The Whitney: After Lorna
Querying for an agent is re-opening the nasty little box that Pandora presented to me when I went looking for a life partner. I’ve felt the weight of my blackness before, but nothing compared to the body blow of seeing woman after woman on dating sites actively “checking boxes” of ethnic possibilities where “black” remained the one unchecked; a possibility to be studiously rejected. We know that story had a happy ending; happier than I could have imagined. The scars heal, but they don’t fade.
As I query agents, the statistical freight weighs heavily once again. I have writerly preoccupations that aren’t so neatly matched to market expectations of the story that I, Black, Lesbian, Woman, enjoying a certain socioeconomic privilege in a world might tell if I were conjured in the mind of a literary agent.
But, still I persist and as a result, I wasn’t feeling so sure-footed as we walked into the Whitney Gala. Maybe the heels were part of it, but even still there was a psychic shakiness that the semantics of the step-and-repeat did nothing to soothe.
And then, an intervention.
A conversation with one of the evening’s honorees, Lorna Simpson. She was one of the first artists I encountered who made art that gave me something tangible to hold onto; to be influenced by and to be unsure of. She taught me how to be a viewer and a maker; she helped me see the intersections of words and images and how I could marry those together as subtly as I wanted; she brought into focus some of the theory that Laura Mulvey and others lodged into my newly opened mind.

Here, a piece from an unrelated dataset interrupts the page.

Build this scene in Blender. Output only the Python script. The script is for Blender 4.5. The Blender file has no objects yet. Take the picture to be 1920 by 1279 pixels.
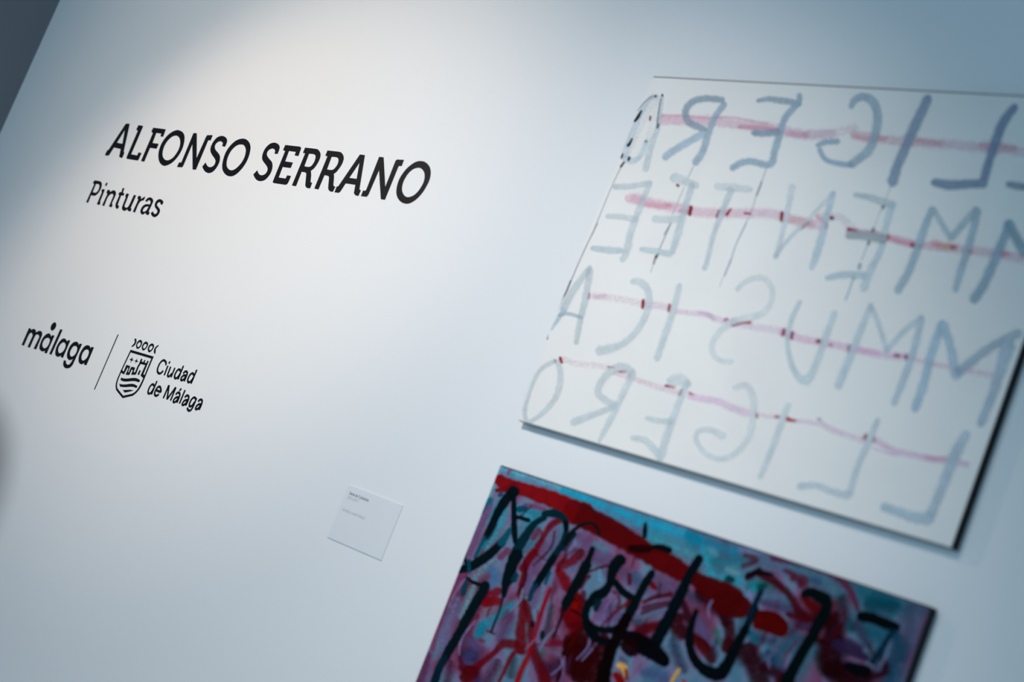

In person, she was gracious and beautiful. Later in the evening, Elizabeth Alexander took her time untangling the (k)nots and can’ts that were still cutting off my creative oxygen and my lifeblood of belonging days after listening to Still Processing lamenting the lack of conscious geniusing of Black Women. By the time Cynthia Erivo came onto the stage to cover Mona Lisa, I was at church. Testifying to my trials and feeling a strength that comes after a moment with those who have come before and remembering my responsibility to those who will come after. I would be remiss not to also honor the collectors, I feel fortunate to consider friends, who made a seat for me at last night’s table and for Hilary in their collection.
At the end of the evening, I made this offering of sorts - “The Whitney: After Lorna.” (Mixed media including: a cookie, Gala Program, name plate, remains of dinner, my hand)
Lorna Simpson. Genius. No additional identifiers needed.